-------- Data excerpts

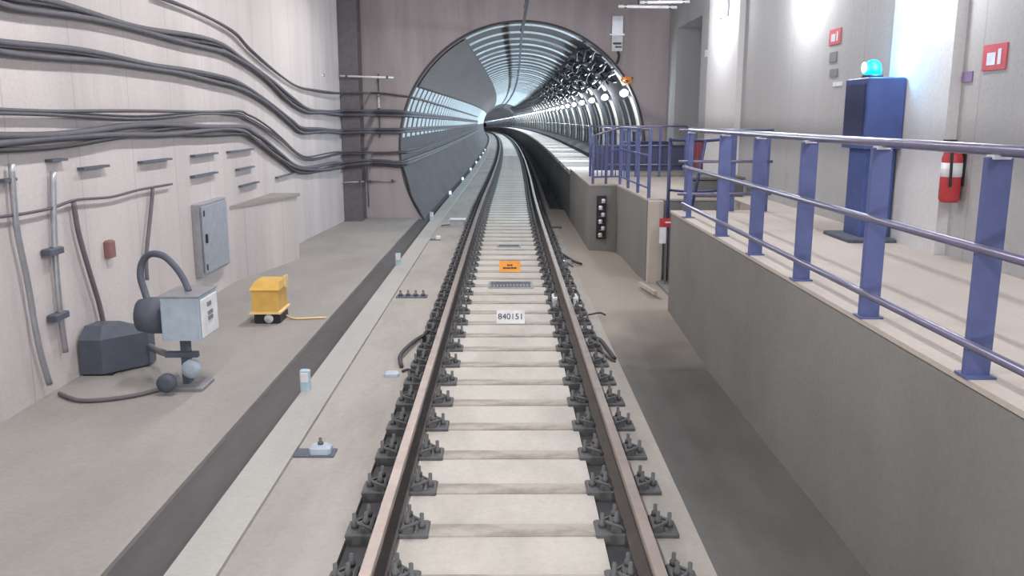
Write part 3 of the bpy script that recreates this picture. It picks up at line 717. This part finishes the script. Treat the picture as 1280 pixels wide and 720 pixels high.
# second railing on the inner side of the far platform
r = empty('inner_railing', 'second blue railing on the far platform behind the edge railing', 'railing', (2.9, 17.6, F0))
pp = [(1.75, 18.6), (2.2, 18.4), (2.7, 18.4), (3.2, 18.4), (3.75, 18.4)]
for x, y in pp: part(MB().bev(x-.025, x+.025, y-.022, y+.022, F0, 2.1, .004), 'post', M['blue'], r)
for z, nme in ((2.1, 'top_rail'), (1.7, 'middle_rail'), (1.3, 'bottom_rail')):
    part(MB().tube([(x, y, z) for x, y in pp], .018, 8), nme, M['bluebar'], r)
part(MB().box(1.78, 3.72, 18.425, 18.44, 1.18, 1.68), 'infill_panel', M['lowdark'], r)
r = empty('low_cabinet', 'dark navy low cabinet on the far platform against the portal wall', 'cabinet', (3.2, 20.9, F0))
part(MB().bev(2.75, 3.86, 20.6, 21.2, F0, 1.72, .02), 'body', M['lowdark'], r)
for x in (2.78, 3.33): part(MB().bev(x, x+.5, 20.575, 20.599, F0+.06, 1.66, .005), 'door', M['dblue2'], r)

# insulator rack on the end face
q = onY(752, 252, 16.36)
r = empty('insulator_rack', 'upright rack of small white insulators on the end face of the far platform', 'insulator rack', (q.x, 16.38, -.1))
part(MB().box(q.x-.09, q.x+.09, 16.36, 16.398, -.0, .82), 'back_plate', M['black'], r)
for i in range(6):
    part(MB().lathe((q.x+(.03 if i % 2 else -.02), 16.3, .08+i*.13), [(.02, -.04), (.045, -.035), (.03, -.01), (.045, .01), (.03, .035), (.02, .04)], 12, 'Z'), 'insulator', M['cap'], r)
    part(MB().box(q.x-.05, q.x+.05, 16.3, 16.359, .03+i*.13, .045+i*.13), 'arm', M['charcoal'], r)

# red and white barrier sign in the gap
r = empty('gap_sign', 'small red and white sign fixed low in the gap by the steps', 'sign', (2.35, 12.0, .5))
q = onY(834, 278, 12.9)
part(MB().box(q.x-.115, q.x+.115, 12.9, 12.915, q.z-.07, q.z+.06), 'red_plate', M['red'], r)
part(MB().box(q.x-.11, q.x-.01, 12.9, 12.915, q.z-.32, q.z-.075), 'white_plate', M['white'], r)
part(MB().box(q.x-.03, q.x+.1, 12.893, 12.8995, q.z-.01, q.z+.012), 'white_stripe', M['white'], r)
part(MB().box(q.x-.015, q.x+.015, 12.916, 12.94, -.25, q.z+.05), 'stake', M['steelcol'], r)

# ------------------------------------------------------------------ things on the right wall
r = empty('call_pillar', 'tall blue call pillar with a glowing blue-green beacon on top', 'pillar', (3.62, 8.7, PF))
part(MB().bev(3.42, 3.79, 8.42, 8.98, 1.98, 2.66, .012), 'head_box', M['dblue'], r)
part(MB().bev(3.48, 3.78, 8.5, 8.92, PF+.04, 1.979, .01), 'shaft', M['dblue'], r)
part(MB().box(3.41, 3.419, 8.47, 8.93, 2.04, 2.6), 'face_panel', M['dblue2'], r)
part(MB().bev(3.32, 3.79, 8.35, 9.05, PF, PF+.04, .01), 'plinth', M['charcoal'], r)
bc = (3.56, 8.68)
part(MB().lathe((bc[0], bc[1], 2.661), [(.10, 0), (.10, .03), (.085, .032)], 20), 'beacon_base', M['black'], r)
bl = part(MB().lathe((bc[0], bc[1], 2.693), [(.080, 0), (.082, .05), (.072, .10), (.045, .135), (.0, .145)], 20), 'beacon_lens', M['beacon'], r)
part(MB().lathe((bc[0]-.096, bc[1]-.02, 2.76), [(0, -.004), (.05, -.004), (.05, .004), (0, .004)], 16, 'X'), 'beacon_lamp', M['beaconcore'], r)

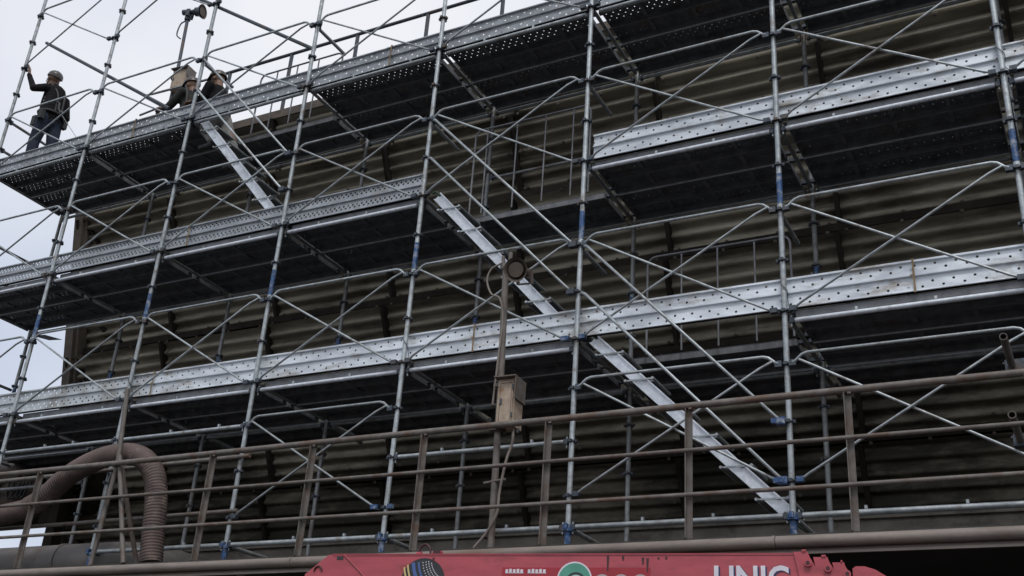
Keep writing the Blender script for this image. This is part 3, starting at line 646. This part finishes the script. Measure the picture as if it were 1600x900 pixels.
# black round emblem with yellow and blue bands and rows of white dots
b = MB(); cx, cz = .635, -.185; b.prism(disc_poly(cx, cz, .162, 40), -.0020, -.0004, BLACKP)
def band(mb, r0, r1, a0, a1, ox, oz, y, m, n_=10):
    A = [math.radians(a0 + (a1 - a0) * q / n_) for q in range(n_ + 1)]
    out = [(ox + r1 * math.cos(t), oz + r1 * math.sin(t)) for t in A]; inn = [(ox + r0 * math.cos(t), oz + r0 * math.sin(t)) for t in A][::-1]
    mb.prism(out + inn, y - .0012, y, m)
ox, oz = cx + .20, cz + .16
for r0, r1, m, a0, a1 in ((.345, .357, YELL, 190, 232), (.318, .330, YELL, 188, 236), (.270, .294, BLUEP, 186, 240), (.236, .250, BLUEP, 186, 240)): band(b, r0, r1, a0, a1, ox, oz, -.0021, m)
for rr_ in (.150, .170, .190, .212):
    for q in range(12):
        t = math.radians(188 + q * 5.2); px, pz = ox + rr_ * math.cos(t), oz + rr_ * math.sin(t)
        if math.hypot(px - cx, pz - cz) < .145: b.prism(disc_poly(px, pz, .0042, 6), -.0033, -.0021, WHITE)
b.build("round_emblem", cr)
# green ring emblem with a white swirl, grey rounded letters on a darker red strip
b = MB(); cx, cz = 1.70, -.165; b.prism(disc_poly(cx, cz, .118, 36), -.0026, -.0014, WHITE); b.prism(disc_poly(cx, cz, .108, 36), -.0040, -.0028, GREENL)
band(b, .058, .070, 20, 190, cx + .01, cz - .02, -.0042, BLACKP, 12); band(b, .030, .056, 10, 250, cx + .012, cz - .025, -.0042, WHITE, 12)
b.build("green_emblem", cr)
b = MB(); b.box((1.20, -.0015, -.16), (2.20, -.0005, -.085), plain("deep_red_strip", (.36, .02, .035), .4)); b.build("printed_strip", cr)
def text(body, x, z, size, m, y=-.004, bold=True, name="lettering", shear=0.0, sx=1.0, extr=.0008, par=cr):
    cu = bpy.data.curves.new(name, 'FONT'); cu.body = body; cu.size = size; cu.extrude = extr; cu.resolution_u = 3
    if bold: cu.offset = size * .022
    cu.shear = shear
    t = bpy.data.objects.new(name, cu); COL.objects.link(t); dg = bpy.context.evaluated_depsgraph_get(); me = bpy.data.meshes.new_from_object(t.evaluated_get(dg)); bpy.data.objects.remove(t)
    me.materials.clear(); me.materials.append(m); o = put(name, me, par, (x, y, z), (math.pi / 2, 0, 0), (sx, 1, 1)); return o
text("UNIC", 2.605, -.235, .222, NAVY, -.0026, sx=.86)
text("UNIC", 2.595, -.228, .222, WHITE, -.0048, sx=.86)
b = MB()
for q in range(3): band(b, .030, .058, -40, 250, 1.885 + .125 * q, -.185, -.0030, LGREY, 14)
b.build("rounded_letters", cr)
for k0, k1 in ((0, 5), (6, 11)):
    b = MB(); b.box((1.223 + .026 * k0, -.0018, -.124), (1.221 + .026 * k1, -.0016, -.120), WHITE)
    for q in range(k0, k1): b.box((1.225 + .026 * q, -.0035, -.123), (1.243 + .026 * q, -.0017, -.098 + .003 * (q % 2)), WHITE)
    b.build("small_print", cr)
# pedestal under the boom, below the frame
b = MB(); b.tube([(2.6, D / 2, -H - .02), (2.6, D / 2, -3.1)], .17, RED, 18); b.box((2.3, -.15, -3.115), (2.9, D + .15, -2.2), RED); b.build("crane_pedestal", cr)
b = MB(); b.box((-1.5, -.8, -2.45), (5.0, 1.0, -2.2), BLACK); b.build("truck_chassis", cr)
for x in (-.9, .0, 4.2):
    for y in (-.62, .78):
        b = MB(); b.tube([(x, y - .12, -2.66), (x, y + .12, -2.66)], .45, BLACK, 24); b.tube([(x, y - .125, -2.66), (x, y + .125, -2.66)], .22, LGREY, 16); b.build("wheel", cr)

# ------------------------------------------------------------------ workers
def blob(name, caps, m, parent, voxel=.014, sub=0):
    bm = bmesh.new()
    for c in caps:
        p0, r0, p1, r1 = Vector(c[0]), c[1], Vector(c[2]), c[3]; sc_ = c[4] if len(c) > 4 else (1, 1, 1)
        L = (p1 - p0).length; n_ = max(1, int(L / (min(r0, r1) * .4)))
        for q in range(n_ + 1):
            f = q / n_; p = p0.lerp(p1, f); r = r0 + (r1 - r0) * f
            bmesh.ops.create_icosphere(bm, subdivisions=2, radius=r, matrix=Matrix.Translation(p) @ Matrix.Diagonal((*sc_, 1)))
            if L < 1e-5: break
    me = bpy.data.meshes.new(name); bm.to_mesh(me); bm.free(); o = bpy.data.objects.new(name, me); COL.objects.link(o)
    md = o.modifiers.new("r", 'REMESH'); md.mode = 'VOXEL'; md.voxel_size = voxel; md.use_smooth_shade = True
    s2 = o.modifiers.new("s", 'SMOOTH'); s2.factor = .5; s2.iterations = 3
    dg = bpy.context.evaluated_depsgraph_get(); me2 = bpy.data.meshes.new_from_object(o.evaluated_get(dg)); bpy.data.objects.remove(o)
    me2.name = name; me2.materials.clear(); me2.materials.append(m)
    for p in me2.polygons: p.use_smooth = True
    return put(name, me2, parent)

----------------

Task prompt: Please transcribe, word for word, every line from the first line of the records above through the line containing "16.359, .03+i*.13, .045+i*.13), 'arm', M['charcoal'], r)", and leave out any pictures.

Solution below:
Write part 3 of the bpy script that recreates this picture. It picks up at line 717. This part finishes the script. Treat the picture as 1280 pixels wide and 720 pixels high.
# second railing on the inner side of the far platform
r = empty('inner_railing', 'second blue railing on the far platform behind the edge railing', 'railing', (2.9, 17.6, F0))
pp = [(1.75, 18.6), (2.2, 18.4), (2.7, 18.4), (3.2, 18.4), (3.75, 18.4)]
for x, y in pp: part(MB().bev(x-.025, x+.025, y-.022, y+.022, F0, 2.1, .004), 'post', M['blue'], r)
for z, nme in ((2.1, 'top_rail'), (1.7, 'middle_rail'), (1.3, 'bottom_rail')):
    part(MB().tube([(x, y, z) for x, y in pp], .018, 8), nme, M['bluebar'], r)
part(MB().box(1.78, 3.72, 18.425, 18.44, 1.18, 1.68), 'infill_panel', M['lowdark'], r)
r = empty('low_cabinet', 'dark navy low cabinet on the far platform against the portal wall', 'cabinet', (3.2, 20.9, F0))
part(MB().bev(2.75, 3.86, 20.6, 21.2, F0, 1.72, .02), 'body', M['lowdark'], r)
for x in (2.78, 3.33): part(MB().bev(x, x+.5, 20.575, 20.599, F0+.06, 1.66, .005), 'door', M['dblue2'], r)

# insulator rack on the end face
q = onY(752, 252, 16.36)
r = empty('insulator_rack', 'upright rack of small white insulators on the end face of the far platform', 'insulator rack', (q.x, 16.38, -.1))
part(MB().box(q.x-.09, q.x+.09, 16.36, 16.398, -.0, .82), 'back_plate', M['black'], r)
for i in range(6):
    part(MB().lathe((q.x+(.03 if i % 2 else -.02), 16.3, .08+i*.13), [(.02, -.04), (.045, -.035), (.03, -.01), (.045, .01), (.03, .035), (.02, .04)], 12, 'Z'), 'insulator', M['cap'], r)
    part(MB().box(q.x-.05, q.x+.05, 16.3, 16.359, .03+i*.13, .045+i*.13), 'arm', M['charcoal'], r)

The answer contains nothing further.